Overnight Xinhua reported that two major Chinese state-owned enterprises – oil refiner Sinopec and coal miner Shenhua Energy – had purchased stock in their firms in response to a government request.

Sinopec Group bought 46 million of its Shanghai-listed shares on Wednesday, or 0.04% of its 121 billion shares, bringing its total holdings in its subsidiary to 71.3% according to Xinhua. The newspaper also stated that the company has promised to buy a maximum of 2% of shares, including Wednesday’s purchase, in the coming 12 months.

Following Sinopec’s lead, Shenhua energy bought 8.02 million shares listed in Shanghai, taking its holdings to 73.05%.

Separately China’s stock market regulator, the CSRC, banned selling from any “controlling shareholders” and anyone else with more than 5% of the stock outstanding in a company for the next six months. This also applies to directors, supervisors and senior management personnel according to the CSRC.

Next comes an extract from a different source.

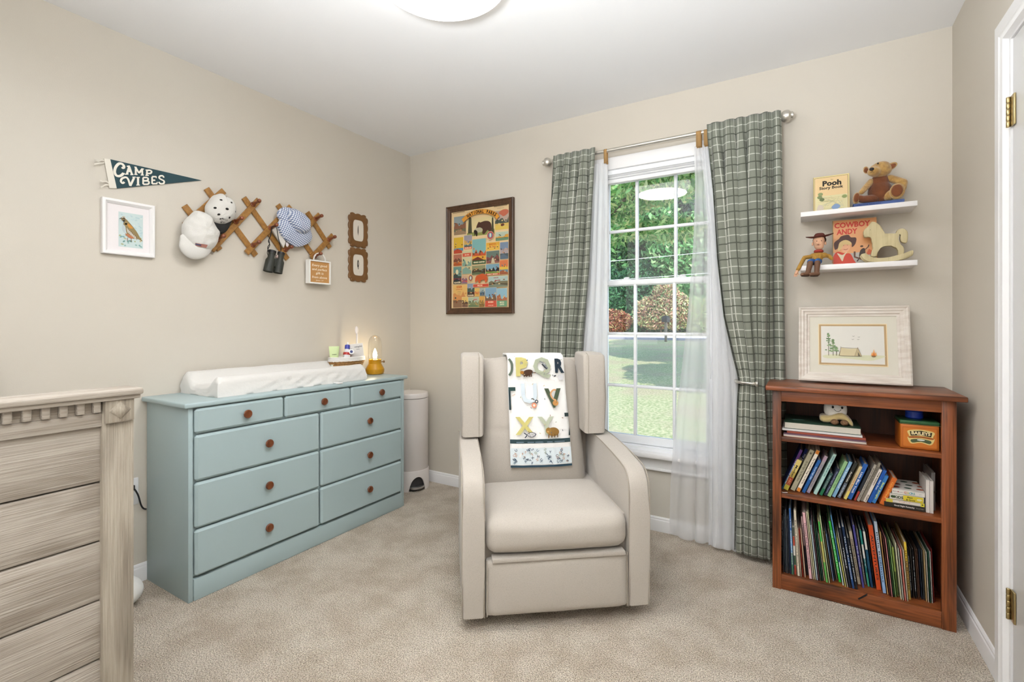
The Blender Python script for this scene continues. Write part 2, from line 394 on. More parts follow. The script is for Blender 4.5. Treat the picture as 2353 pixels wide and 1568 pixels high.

The basis for the blanket ban on selling? The market had become “irrational” according to the regulator. It’s worthwhile noting that up until early June many mainland markets had jumped more than 140% in less than 12 months.

We’ll have to see whether these measure will be able to address the slide in stocks today. If recent history is anything to go by, investors should not hold their breath.